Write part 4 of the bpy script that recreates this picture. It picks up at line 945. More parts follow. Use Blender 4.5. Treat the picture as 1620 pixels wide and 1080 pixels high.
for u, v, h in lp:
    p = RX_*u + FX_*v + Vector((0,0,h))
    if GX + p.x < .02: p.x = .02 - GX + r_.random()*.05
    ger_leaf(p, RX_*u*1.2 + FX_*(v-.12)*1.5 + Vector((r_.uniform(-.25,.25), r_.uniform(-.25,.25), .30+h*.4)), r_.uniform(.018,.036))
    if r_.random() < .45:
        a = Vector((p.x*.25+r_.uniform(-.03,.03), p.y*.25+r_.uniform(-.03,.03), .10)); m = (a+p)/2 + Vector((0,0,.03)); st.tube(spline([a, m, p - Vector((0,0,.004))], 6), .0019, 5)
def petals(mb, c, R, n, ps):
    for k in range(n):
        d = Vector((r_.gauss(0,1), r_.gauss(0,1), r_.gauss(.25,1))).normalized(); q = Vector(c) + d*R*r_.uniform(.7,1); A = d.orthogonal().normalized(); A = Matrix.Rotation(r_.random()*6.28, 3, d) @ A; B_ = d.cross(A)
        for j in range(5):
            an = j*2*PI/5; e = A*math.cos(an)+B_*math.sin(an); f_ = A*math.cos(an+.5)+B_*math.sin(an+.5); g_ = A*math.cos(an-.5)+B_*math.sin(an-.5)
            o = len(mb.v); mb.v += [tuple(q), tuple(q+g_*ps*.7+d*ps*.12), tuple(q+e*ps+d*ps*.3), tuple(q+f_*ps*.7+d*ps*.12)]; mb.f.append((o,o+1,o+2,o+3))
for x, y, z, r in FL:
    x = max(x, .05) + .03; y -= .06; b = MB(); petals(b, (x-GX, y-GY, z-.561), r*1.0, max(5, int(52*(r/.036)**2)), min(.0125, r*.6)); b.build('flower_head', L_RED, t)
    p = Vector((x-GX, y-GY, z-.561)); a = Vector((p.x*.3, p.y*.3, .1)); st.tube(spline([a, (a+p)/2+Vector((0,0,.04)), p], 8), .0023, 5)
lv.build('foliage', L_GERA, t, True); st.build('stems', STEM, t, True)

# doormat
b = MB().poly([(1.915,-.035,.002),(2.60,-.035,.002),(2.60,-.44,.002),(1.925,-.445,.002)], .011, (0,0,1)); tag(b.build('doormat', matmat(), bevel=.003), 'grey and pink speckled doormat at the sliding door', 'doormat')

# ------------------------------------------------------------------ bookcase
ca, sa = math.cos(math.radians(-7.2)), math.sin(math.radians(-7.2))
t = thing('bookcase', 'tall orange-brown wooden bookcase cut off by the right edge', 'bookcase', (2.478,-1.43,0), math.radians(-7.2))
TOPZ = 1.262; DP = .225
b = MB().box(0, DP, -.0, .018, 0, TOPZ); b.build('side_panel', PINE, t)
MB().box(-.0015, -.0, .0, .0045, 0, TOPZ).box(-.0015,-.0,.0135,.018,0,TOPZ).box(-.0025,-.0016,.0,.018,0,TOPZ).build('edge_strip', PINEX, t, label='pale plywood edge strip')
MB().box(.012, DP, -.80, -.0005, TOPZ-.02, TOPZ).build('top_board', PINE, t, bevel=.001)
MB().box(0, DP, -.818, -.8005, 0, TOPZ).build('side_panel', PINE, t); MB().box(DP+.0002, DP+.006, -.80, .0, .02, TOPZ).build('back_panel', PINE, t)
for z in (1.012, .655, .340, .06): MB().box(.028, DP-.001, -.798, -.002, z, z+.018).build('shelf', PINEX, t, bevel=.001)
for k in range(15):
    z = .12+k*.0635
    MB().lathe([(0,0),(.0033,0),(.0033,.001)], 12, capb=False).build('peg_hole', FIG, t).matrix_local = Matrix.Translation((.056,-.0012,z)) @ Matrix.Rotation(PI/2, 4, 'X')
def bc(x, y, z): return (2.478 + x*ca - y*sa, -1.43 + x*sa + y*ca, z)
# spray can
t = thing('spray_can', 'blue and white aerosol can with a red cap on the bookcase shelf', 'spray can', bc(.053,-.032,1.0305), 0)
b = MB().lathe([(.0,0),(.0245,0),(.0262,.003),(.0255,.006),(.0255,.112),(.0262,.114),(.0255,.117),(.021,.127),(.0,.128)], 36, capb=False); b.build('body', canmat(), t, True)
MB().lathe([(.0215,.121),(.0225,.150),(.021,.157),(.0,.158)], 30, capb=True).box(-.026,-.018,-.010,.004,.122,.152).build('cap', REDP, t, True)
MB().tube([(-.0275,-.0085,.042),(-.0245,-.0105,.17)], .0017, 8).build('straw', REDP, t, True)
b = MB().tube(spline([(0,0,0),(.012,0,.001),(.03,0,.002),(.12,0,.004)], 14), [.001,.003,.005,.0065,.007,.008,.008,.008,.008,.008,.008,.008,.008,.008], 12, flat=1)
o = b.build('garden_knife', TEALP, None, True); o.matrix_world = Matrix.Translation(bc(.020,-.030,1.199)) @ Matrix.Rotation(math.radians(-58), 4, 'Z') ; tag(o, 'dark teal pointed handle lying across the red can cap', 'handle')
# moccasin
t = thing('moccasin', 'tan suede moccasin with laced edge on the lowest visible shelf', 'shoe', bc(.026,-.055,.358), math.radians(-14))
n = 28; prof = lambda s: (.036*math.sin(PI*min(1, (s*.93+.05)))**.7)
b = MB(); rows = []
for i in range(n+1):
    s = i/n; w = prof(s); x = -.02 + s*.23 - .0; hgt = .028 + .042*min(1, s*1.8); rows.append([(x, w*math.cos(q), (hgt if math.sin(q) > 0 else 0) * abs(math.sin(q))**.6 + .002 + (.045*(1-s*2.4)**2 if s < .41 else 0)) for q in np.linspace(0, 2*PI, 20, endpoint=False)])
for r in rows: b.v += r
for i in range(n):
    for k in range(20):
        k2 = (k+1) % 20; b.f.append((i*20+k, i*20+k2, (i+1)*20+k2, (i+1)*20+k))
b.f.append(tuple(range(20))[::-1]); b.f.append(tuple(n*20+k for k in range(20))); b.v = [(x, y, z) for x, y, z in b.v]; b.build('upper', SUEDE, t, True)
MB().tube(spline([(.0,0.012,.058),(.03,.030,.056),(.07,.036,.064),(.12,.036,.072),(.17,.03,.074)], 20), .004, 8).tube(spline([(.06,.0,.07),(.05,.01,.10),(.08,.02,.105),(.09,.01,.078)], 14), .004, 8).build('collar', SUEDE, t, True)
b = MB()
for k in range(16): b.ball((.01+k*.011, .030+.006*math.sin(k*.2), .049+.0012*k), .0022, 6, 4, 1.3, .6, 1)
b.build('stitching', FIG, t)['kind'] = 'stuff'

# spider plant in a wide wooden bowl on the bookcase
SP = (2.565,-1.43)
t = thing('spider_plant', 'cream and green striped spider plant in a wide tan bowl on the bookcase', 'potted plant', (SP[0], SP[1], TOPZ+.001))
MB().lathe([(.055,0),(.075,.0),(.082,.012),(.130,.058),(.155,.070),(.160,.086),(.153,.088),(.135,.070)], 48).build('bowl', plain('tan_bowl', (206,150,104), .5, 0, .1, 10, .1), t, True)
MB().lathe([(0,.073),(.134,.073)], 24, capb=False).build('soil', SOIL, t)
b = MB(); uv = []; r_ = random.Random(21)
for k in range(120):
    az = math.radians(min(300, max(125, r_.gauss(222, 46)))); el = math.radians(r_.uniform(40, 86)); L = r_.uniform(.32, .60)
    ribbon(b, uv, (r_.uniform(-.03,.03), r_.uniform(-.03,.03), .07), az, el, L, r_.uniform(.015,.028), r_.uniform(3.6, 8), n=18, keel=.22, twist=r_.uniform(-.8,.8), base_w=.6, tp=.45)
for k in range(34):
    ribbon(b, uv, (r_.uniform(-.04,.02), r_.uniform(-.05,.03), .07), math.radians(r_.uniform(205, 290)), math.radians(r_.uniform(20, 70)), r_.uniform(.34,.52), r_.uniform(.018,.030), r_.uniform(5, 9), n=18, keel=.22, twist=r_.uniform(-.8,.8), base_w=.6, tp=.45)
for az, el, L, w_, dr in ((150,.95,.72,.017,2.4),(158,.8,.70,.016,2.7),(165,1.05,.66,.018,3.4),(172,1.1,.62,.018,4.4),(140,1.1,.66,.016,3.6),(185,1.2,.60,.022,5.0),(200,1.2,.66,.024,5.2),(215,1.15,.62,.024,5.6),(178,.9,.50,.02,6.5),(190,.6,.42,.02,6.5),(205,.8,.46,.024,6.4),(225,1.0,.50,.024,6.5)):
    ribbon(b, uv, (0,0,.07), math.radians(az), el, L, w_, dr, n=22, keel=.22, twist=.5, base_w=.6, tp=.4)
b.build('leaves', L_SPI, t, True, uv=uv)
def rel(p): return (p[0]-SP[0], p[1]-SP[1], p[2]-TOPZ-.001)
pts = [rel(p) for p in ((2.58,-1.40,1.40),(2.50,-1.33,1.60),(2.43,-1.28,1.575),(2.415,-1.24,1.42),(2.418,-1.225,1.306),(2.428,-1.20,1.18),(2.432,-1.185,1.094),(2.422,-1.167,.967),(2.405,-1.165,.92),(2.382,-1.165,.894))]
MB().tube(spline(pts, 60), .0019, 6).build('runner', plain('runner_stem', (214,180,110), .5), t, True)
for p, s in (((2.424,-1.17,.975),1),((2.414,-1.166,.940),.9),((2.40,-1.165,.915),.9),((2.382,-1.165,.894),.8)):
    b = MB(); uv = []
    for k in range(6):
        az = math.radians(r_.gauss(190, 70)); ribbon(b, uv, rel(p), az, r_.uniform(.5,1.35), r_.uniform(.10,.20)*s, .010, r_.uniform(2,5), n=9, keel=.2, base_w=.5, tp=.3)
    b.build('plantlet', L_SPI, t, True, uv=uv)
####
## REQUIRED WORK
Print, please, the lines from the first line of the material through the line that contains "sliding door', 'doormat')", exactly as written and with nothing added.

## SOLUTION FOR THIS PROBLEM
Write part 4 of the bpy script that recreates this picture. It picks up at line 945. More parts follow. Use Blender 4.5. Treat the picture as 1620 pixels wide and 1080 pixels high.
for u, v, h in lp:
    p = RX_*u + FX_*v + Vector((0,0,h))
    if GX + p.x < .02: p.x = .02 - GX + r_.random()*.05
    ger_leaf(p, RX_*u*1.2 + FX_*(v-.12)*1.5 + Vector((r_.uniform(-.25,.25), r_.uniform(-.25,.25), .30+h*.4)), r_.uniform(.018,.036))
    if r_.random() < .45:
        a = Vector((p.x*.25+r_.uniform(-.03,.03), p.y*.25+r_.uniform(-.03,.03), .10)); m = (a+p)/2 + Vector((0,0,.03)); st.tube(spline([a, m, p - Vector((0,0,.004))], 6), .0019, 5)
def petals(mb, c, R, n, ps):
    for k in range(n):
        d = Vector((r_.gauss(0,1), r_.gauss(0,1), r_.gauss(.25,1))).normalized(); q = Vector(c) + d*R*r_.uniform(.7,1); A = d.orthogonal().normalized(); A = Matrix.Rotation(r_.random()*6.28, 3, d) @ A; B_ = d.cross(A)
        for j in range(5):
            an = j*2*PI/5; e = A*math.cos(an)+B_*math.sin(an); f_ = A*math.cos(an+.5)+B_*math.sin(an+.5); g_ = A*math.cos(an-.5)+B_*math.sin(an-.5)
            o = len(mb.v); mb.v += [tuple(q), tuple(q+g_*ps*.7+d*ps*.12), tuple(q+e*ps+d*ps*.3), tuple(q+f_*ps*.7+d*ps*.12)]; mb.f.append((o,o+1,o+2,o+3))
for x, y, z, r in FL:
    x = max(x, .05) + .03; y -= .06; b = MB(); petals(b, (x-GX, y-GY, z-.561), r*1.0, max(5, int(52*(r/.036)**2)), min(.0125, r*.6)); b.build('flower_head', L_RED, t)
    p = Vector((x-GX, y-GY, z-.561)); a = Vector((p.x*.3, p.y*.3, .1)); st.tube(spline([a, (a+p)/2+Vector((0,0,.04)), p], 8), .0023, 5)
lv.build('foliage', L_GERA, t, True); st.build('stems', STEM, t, True)

# doormat
b = MB().poly([(1.915,-.035,.002),(2.60,-.035,.002),(2.60,-.44,.002),(1.925,-.445,.002)], .011, (0,0,1)); tag(b.build('doormat', matmat(), bevel=.003), 'grey and pink speckled doormat at the sliding door', 'doormat')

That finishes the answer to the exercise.